On March 5, the Bloomberg administration and New York Attorney General Eric Schneiderman submitted to the U.S. Supreme Court their opposition briefs defending the merits of the Rent Stabilization Law. These submissions were the latest step toward the Court’s deciding whether to hear a case challenging the constitutionality of New York’s Rent Stabilization Law.

The case was filed by lawyers representing James Harmon and his wife, who own a brownstone on West 76th Street, off Central Park. The building has three rent-stabilized apartments, one of them occupied by a tenant who pays $951.22 a month for a one-bedroom. During the past two decades, the Harmons claim in court documents, they have been effectively financing the $1,500 monthly mortgage payments the tenant makes on her Long Island weekend home.

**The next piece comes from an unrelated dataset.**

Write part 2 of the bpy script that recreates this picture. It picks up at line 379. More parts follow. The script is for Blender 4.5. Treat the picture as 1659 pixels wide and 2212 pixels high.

Mr. Harmon has argued that the state’s rent-regulation laws violate the due process clauses of the Fifth and 14th Amendments.

The U.S. Constitution’s Fifth Amendment says the government can’t take private property for public use without just compensation. The city and state, however, argue that the courts have already decided rent regulation isn’t a “physical taking,” citing a 20-year-old ruling against the owners of two mobile-home parks in San Diego County. In that case, Yee v. City of Escondido, the court agreed that a residency law shielding mobile home owners from evictions passed constitutional muster.

The Harmons, on the other hand, view regulated city renters and mobile-home owners as apples and oranges. They argue that city renters have far more leverage over landlords than mobile home owners do over park owners.

The Harmons are expected to reply to the opposition briefs by the end of this month. After that, the fate of their case is up to the justices of the Supreme Court.